There were 24 patterns in the public version of the library when I took over. Today there are 59. I also took it upon myself to delineate and describe a subset of social design patterns, a project that led to a book and an independent wiki.
When the library started, it was intended as an integral part of Yahoo!’s internal design processes, guidelines, and standards. It was created to be more flexible than a style guide and more focused on fundamental principles, as well as a tool for promoting consistency at Yahoo!.
Over time we found that the pattern collection excelled in the area of identifying universal design patterns. In recent years, the pattern library has been liberated to focus on general web-wide design patterns.
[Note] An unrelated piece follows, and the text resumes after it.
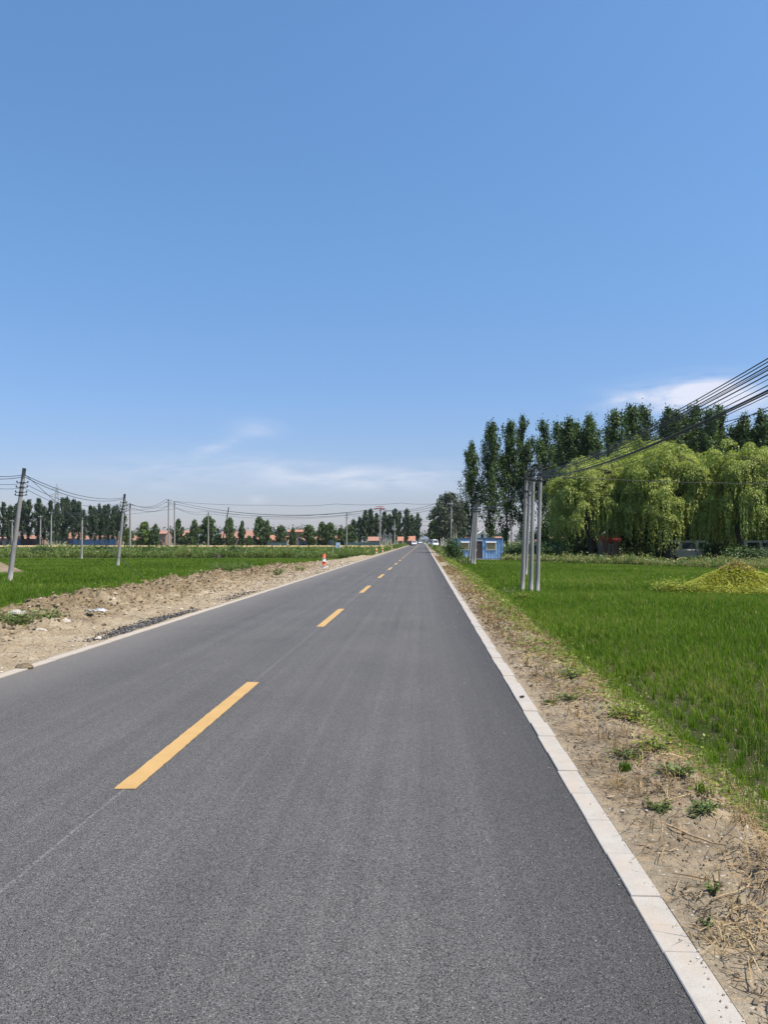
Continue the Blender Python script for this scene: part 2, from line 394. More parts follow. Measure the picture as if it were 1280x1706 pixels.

This has given me a great deal of freedom to track down and document the patterns that I’m observing, creating a valuable reference that will be as useful for designers everywhere else as it is continues to be for Yahoo! designers.
The patterns in this library are shared with a Creative Commons license that permits anyone to take, reuse, adapt, and even commercialize any of the patterns in the library. The YUI Blog also includes many entries about Yahoo! patterns.
Curating this library, being the “pattern detective” has — beyond a shadow of a doubt — been the best job I have ever done in my life. I am brimming with gratitude toward the many fantastic people at Yahoo! who have advised me, helped me, guided me, challenged me, entertained me, and educated me. I will always be proud of the work we do here on behalf of the community of people who make the Web.
8 Comments
Well done my friend! The UX community salutes you for the great accomplishments as the pattern detective/curator/shepherd/troublemaker. Looking forward to seeing what’s next.
I can’t thank you and the other founders and curators enough for your work. But I’ll try. Thank you!!!
Christian,
You’ve always been one of my favorite Yahoos, now you’ll just be one of my favorite people. We miss you already!
Christian,
Congratulations on the wonderful work that has been done at Yahoo. You know what a fan I am. ;-) Many well wishes for the next adventure!
Christian,
As you know, I’ve pestered you for 2+ years to pick your brain and apply your knowledge of both patterns and processes to the maturing “Design Framework” I am curating at Blackboard. I appreciate your approachable demeanor, your willingness to share, and your overall contributions to Yahoo!
Cheers!
Christian, Congrats on the change. Consider the YDPL a great success as many UXers owe you for its curation. Thank You, Thank You, Thank You.
Congrats, friend! So happy for you, and proud of your work. You’ve done a real solid for so many people.
All the best and continued success!
thanks everyone for the exceedingly kind words! it’s been a privilege and an honor to play this visible role at the intersection of Yahoo! and user experience and patterns. I’m very proud of the work we’ve done here and I hope it continues to bear fruit.
I’d just like to note that the YDN crew is quietly delivering an ongoing drumbeat of juicy useful goodness for web makers across the spectrum, and I will continue to study the awesomeness that is released here on a steady basis from my next perch.